Wellington City Council, New Zealand's largest council housing provider, could make a preliminary decision this morning to end its role as landlord.
The council manages 1927 units, accommodating 3200 tenants.
But the operational costs, plus the capital investment needed to bring many of them up to scratch, is becoming too expensive.
Projections in a council report showed that by 2030, there will be an operating deficit of nearly $50 million.
Meanwhile, the capital programme over the next 10 years - which would make the units comply with Healthy Homes standards - was estimated to be just shy of $450m.
The main proposition on the table is to establish a new entity: a Community Housing Provider (CHP), to which the council would transfer its properties, and which would then take over the management of the housing.
But councillors are dissatisfied with the proposal, which has been described as a waste of time.
Fairer rents for tenants
Councils up and down the country have had a particularly hard time keeping their housing operations cost-efficient.
The main culprit for that has been local government's lack of access to the central government-funded Income-Related Rent Subsidy.
The subsidy is a rent top-up for tenants who live in a house run by either Kāinga Ora or a CHP.
Under the scheme, tenants pay rent at 25 percent of their income, at which point the subsidy comes in and pays the remainder.
As a result, rent is kept affordable for the tenant, and the housing provider can charge market rates.
But because council tenants do not get the subsidy, the tenant has to pay 100 percent of the rent (although some are entitled to the Accommodation Supplement).
Subsequently, to keep rent affordable, councils charge below-market rent. In Wellington, it is capped at around 70 percent of the market rent.
But in a city like Wellington, 70 percent of the market rent is still too expensive for many council tenants.
Mary* is a council tenant, a superannuaitant, and she also receives the Accommodation Supplement.
At the moment, her rent amounts to 46 percent of her income.
"According to the Green Party calculations, I should be paying no more than 25 percent based on the income I have," Mary said.
"According to the United Nations I shouldn't be paying more than 35 percent.
"I live on a very, very tight budget."
While she pays rent at 46 percent, someone in an identical situation but living in a Kāinga Ora or a CHP home would only be paying 25 percent of their income through the subsidy.
"Just from an equity perspective," said Councillor Diane Calvert, "what I can't understand is why the government is forcing [council] tenants themselves to be put through all this extra stress."
Establishing a Community Housing Provider
Today councillors will make a preliminary decision on whether to establish a new Community Housing Provider, so council tenants can get access to the rent subsidy, and so it becomes more financially sustainable for the council.
They would not be the only one. Christchurch, Auckland and Hutt City have already done the same.
Specific details are yet to be worked out, but initial projections show if the CHP came into effect in the 2020/21 financial year, it would turn a $6m deficit into a $5m surplus.
That would not be possible. It is expected to take three years for the CHP to be established. But it shows the impact the subsidy can have.

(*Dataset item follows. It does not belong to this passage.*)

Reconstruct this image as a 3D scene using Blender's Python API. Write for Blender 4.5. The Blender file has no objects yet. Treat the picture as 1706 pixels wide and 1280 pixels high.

But Calvert said it accounts to a waste of time and money, when the government could just allow council tenants to access the rent subsidy.
"If they can give it to a CHP, why can't they give it to a council?
"We provide the same level of tenancy services, and the same level of property, and we cater to the same type of tenant, as a CHP or Kainga Ora provides.
"I just don't understand why they're forcing us down this path."
She said it was the best option, but she would prefer the council was able to hold onto its housing.
Councillor Fleur Fitzsimons took a different approach and opposed the move to establish a CHP.
"I've got major concerns about the council setting up a Community Housing Provider.
"I think Wellingtonians are rightly proud that the council runs social housing, and I think we should be slow to do anything that would break that real trust between tenants and the council," she said.
She argued there were other avenues for making housing cost effective, such as having council blocks include people paying mixed rentals - some at the market rate, some at the affordable rate - depending on their income.
But there are also calls for the council to expand their options, and instead of looking to establish a new CHP, utilise the existing ones.
There are 10 operating CHPs in the Wellington region.
Chief executive of Kahungunu Whānau Services Ali Hamlin-Paenga said it made no sense when there are CHPs who have "been in the game for a long time.
"Many of us actually have a wraparound service, which could contribute to the overall wellbeing of the people in those properties. That then has a roll-on effect to the wider community.
"It just doesn't seem like they've looked at that option, and they've looked more at 'how do we hold onto this?'"
But Calvert said as council is the one who has invested in the properties, they feel a sense of guardianship over them.
If passed, a report will come back in September with further detail as to the plans, before it goes to consultation.